Rows from a 3D scene dataset:
►
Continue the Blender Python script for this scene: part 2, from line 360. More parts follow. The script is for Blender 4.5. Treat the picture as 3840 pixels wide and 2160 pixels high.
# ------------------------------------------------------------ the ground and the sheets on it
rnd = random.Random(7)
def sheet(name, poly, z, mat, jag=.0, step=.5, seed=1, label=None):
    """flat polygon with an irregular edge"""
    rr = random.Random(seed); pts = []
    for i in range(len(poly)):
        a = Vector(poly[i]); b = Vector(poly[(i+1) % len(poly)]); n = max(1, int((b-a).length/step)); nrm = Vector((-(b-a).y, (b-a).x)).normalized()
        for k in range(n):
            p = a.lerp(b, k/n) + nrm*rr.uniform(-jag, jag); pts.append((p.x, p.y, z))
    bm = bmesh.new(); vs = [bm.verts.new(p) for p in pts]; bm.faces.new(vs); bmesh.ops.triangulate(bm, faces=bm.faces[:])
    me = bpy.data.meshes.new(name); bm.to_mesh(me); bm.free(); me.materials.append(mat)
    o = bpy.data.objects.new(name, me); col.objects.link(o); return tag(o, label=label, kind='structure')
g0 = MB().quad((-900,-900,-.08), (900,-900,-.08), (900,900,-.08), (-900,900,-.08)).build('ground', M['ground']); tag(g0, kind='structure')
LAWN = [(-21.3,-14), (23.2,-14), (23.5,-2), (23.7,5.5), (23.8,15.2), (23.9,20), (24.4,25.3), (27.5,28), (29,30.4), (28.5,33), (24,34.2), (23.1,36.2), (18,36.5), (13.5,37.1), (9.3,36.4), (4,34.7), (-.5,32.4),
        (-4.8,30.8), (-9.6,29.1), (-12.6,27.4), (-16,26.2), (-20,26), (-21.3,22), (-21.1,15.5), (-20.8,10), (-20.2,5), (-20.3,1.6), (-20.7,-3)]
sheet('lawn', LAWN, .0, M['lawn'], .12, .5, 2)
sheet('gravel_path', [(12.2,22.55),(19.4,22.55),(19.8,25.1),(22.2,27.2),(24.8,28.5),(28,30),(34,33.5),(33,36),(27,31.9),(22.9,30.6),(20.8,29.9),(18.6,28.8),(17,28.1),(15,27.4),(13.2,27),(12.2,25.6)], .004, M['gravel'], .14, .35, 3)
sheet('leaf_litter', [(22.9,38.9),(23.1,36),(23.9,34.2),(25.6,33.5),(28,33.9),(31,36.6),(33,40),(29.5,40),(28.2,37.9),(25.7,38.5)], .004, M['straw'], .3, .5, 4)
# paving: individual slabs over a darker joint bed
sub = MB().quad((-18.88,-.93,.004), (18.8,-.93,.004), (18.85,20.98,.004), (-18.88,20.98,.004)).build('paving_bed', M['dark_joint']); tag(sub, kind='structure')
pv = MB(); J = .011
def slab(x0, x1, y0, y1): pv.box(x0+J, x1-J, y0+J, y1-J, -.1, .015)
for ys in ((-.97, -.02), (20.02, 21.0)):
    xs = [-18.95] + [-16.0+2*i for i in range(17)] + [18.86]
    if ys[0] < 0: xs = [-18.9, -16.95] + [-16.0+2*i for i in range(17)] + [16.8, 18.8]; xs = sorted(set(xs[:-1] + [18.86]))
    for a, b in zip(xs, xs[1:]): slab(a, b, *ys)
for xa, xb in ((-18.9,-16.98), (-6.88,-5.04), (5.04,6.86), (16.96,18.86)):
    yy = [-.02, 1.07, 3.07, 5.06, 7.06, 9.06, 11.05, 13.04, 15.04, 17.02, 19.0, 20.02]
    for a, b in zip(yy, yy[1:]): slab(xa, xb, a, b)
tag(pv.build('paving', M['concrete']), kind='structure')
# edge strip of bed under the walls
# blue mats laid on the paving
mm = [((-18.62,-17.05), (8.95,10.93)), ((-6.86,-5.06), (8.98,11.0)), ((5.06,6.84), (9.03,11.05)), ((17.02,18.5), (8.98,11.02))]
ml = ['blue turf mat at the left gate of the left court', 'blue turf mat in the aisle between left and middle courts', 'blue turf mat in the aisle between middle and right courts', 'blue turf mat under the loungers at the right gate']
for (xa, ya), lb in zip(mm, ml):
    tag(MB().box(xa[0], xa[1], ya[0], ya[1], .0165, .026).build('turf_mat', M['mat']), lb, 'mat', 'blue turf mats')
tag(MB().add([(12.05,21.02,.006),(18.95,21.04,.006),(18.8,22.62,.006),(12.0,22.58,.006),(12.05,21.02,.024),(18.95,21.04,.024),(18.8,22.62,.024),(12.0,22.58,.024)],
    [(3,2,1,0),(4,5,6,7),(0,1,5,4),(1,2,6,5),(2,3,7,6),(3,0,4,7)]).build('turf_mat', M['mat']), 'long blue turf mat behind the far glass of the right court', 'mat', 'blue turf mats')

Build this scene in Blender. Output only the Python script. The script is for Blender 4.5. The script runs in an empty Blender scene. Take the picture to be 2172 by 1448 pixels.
◄
**Aim:**
Copy out all of the records above with nothing altered.

**Result of the exercise:**
Continue the Blender Python script for this scene: part 2, from line 360. More parts follow. The script is for Blender 4.5. Treat the picture as 3840 pixels wide and 2160 pixels high.
# ------------------------------------------------------------ the ground and the sheets on it
rnd = random.Random(7)
def sheet(name, poly, z, mat, jag=.0, step=.5, seed=1, label=None):
    """flat polygon with an irregular edge"""
    rr = random.Random(seed); pts = []
    for i in range(len(poly)):
        a = Vector(poly[i]); b = Vector(poly[(i+1) % len(poly)]); n = max(1, int((b-a).length/step)); nrm = Vector((-(b-a).y, (b-a).x)).normalized()
        for k in range(n):
            p = a.lerp(b, k/n) + nrm*rr.uniform(-jag, jag); pts.append((p.x, p.y, z))
    bm = bmesh.new(); vs = [bm.verts.new(p) for p in pts]; bm.faces.new(vs); bmesh.ops.triangulate(bm, faces=bm.faces[:])
    me = bpy.data.meshes.new(name); bm.to_mesh(me); bm.free(); me.materials.append(mat)
    o = bpy.data.objects.new(name, me); col.objects.link(o); return tag(o, label=label, kind='structure')
g0 = MB().quad((-900,-900,-.08), (900,-900,-.08), (900,900,-.08), (-900,900,-.08)).build('ground', M['ground']); tag(g0, kind='structure')
LAWN = [(-21.3,-14), (23.2,-14), (23.5,-2), (23.7,5.5), (23.8,15.2), (23.9,20), (24.4,25.3), (27.5,28), (29,30.4), (28.5,33), (24,34.2), (23.1,36.2), (18,36.5), (13.5,37.1), (9.3,36.4), (4,34.7), (-.5,32.4),
        (-4.8,30.8), (-9.6,29.1), (-12.6,27.4), (-16,26.2), (-20,26), (-21.3,22), (-21.1,15.5), (-20.8,10), (-20.2,5), (-20.3,1.6), (-20.7,-3)]
sheet('lawn', LAWN, .0, M['lawn'], .12, .5, 2)
sheet('gravel_path', [(12.2,22.55),(19.4,22.55),(19.8,25.1),(22.2,27.2),(24.8,28.5),(28,30),(34,33.5),(33,36),(27,31.9),(22.9,30.6),(20.8,29.9),(18.6,28.8),(17,28.1),(15,27.4),(13.2,27),(12.2,25.6)], .004, M['gravel'], .14, .35, 3)
sheet('leaf_litter', [(22.9,38.9),(23.1,36),(23.9,34.2),(25.6,33.5),(28,33.9),(31,36.6),(33,40),(29.5,40),(28.2,37.9),(25.7,38.5)], .004, M['straw'], .3, .5, 4)
# paving: individual slabs over a darker joint bed
sub = MB().quad((-18.88,-.93,.004), (18.8,-.93,.004), (18.85,20.98,.004), (-18.88,20.98,.004)).build('paving_bed', M['dark_joint']); tag(sub, kind='structure')
pv = MB(); J = .011
def slab(x0, x1, y0, y1): pv.box(x0+J, x1-J, y0+J, y1-J, -.1, .015)
for ys in ((-.97, -.02), (20.02, 21.0)):
    xs = [-18.95] + [-16.0+2*i for i in range(17)] + [18.86]
    if ys[0] < 0: xs = [-18.9, -16.95] + [-16.0+2*i for i in range(17)] + [16.8, 18.8]; xs = sorted(set(xs[:-1] + [18.86]))
    for a, b in zip(xs, xs[1:]): slab(a, b, *ys)
for xa, xb in ((-18.9,-16.98), (-6.88,-5.04), (5.04,6.86), (16.96,18.86)):
    yy = [-.02, 1.07, 3.07, 5.06, 7.06, 9.06, 11.05, 13.04, 15.04, 17.02, 19.0, 20.02]
    for a, b in zip(yy, yy[1:]): slab(xa, xb, a, b)
tag(pv.build('paving', M['concrete']), kind='structure')
# edge strip of bed under the walls
# blue mats laid on the paving
mm = [((-18.62,-17.05), (8.95,10.93)), ((-6.86,-5.06), (8.98,11.0)), ((5.06,6.84), (9.03,11.05)), ((17.02,18.5), (8.98,11.02))]
ml = ['blue turf mat at the left gate of the left court', 'blue turf mat in the aisle between left and middle courts', 'blue turf mat in the aisle between middle and right courts', 'blue turf mat under the loungers at the right gate']
for (xa, ya), lb in zip(mm, ml):
    tag(MB().box(xa[0], xa[1], ya[0], ya[1], .0165, .026).build('turf_mat', M['mat']), lb, 'mat', 'blue turf mats')
tag(MB().add([(12.05,21.02,.006),(18.95,21.04,.006),(18.8,22.62,.006),(12.0,22.58,.006),(12.05,21.02,.024),(18.95,21.04,.024),(18.8,22.62,.024),(12.0,22.58,.024)],
    [(3,2,1,0),(4,5,6,7),(0,1,5,4),(1,2,6,5),(2,3,7,6),(3,0,4,7)]).build('turf_mat', M['mat']), 'long blue turf mat behind the far glass of the right court', 'mat', 'blue turf mats')

Build this scene in Blender. Output only the Python script. The script is for Blender 4.5. The script runs in an empty Blender scene. Take the picture to be 2172 by 1448 pixels.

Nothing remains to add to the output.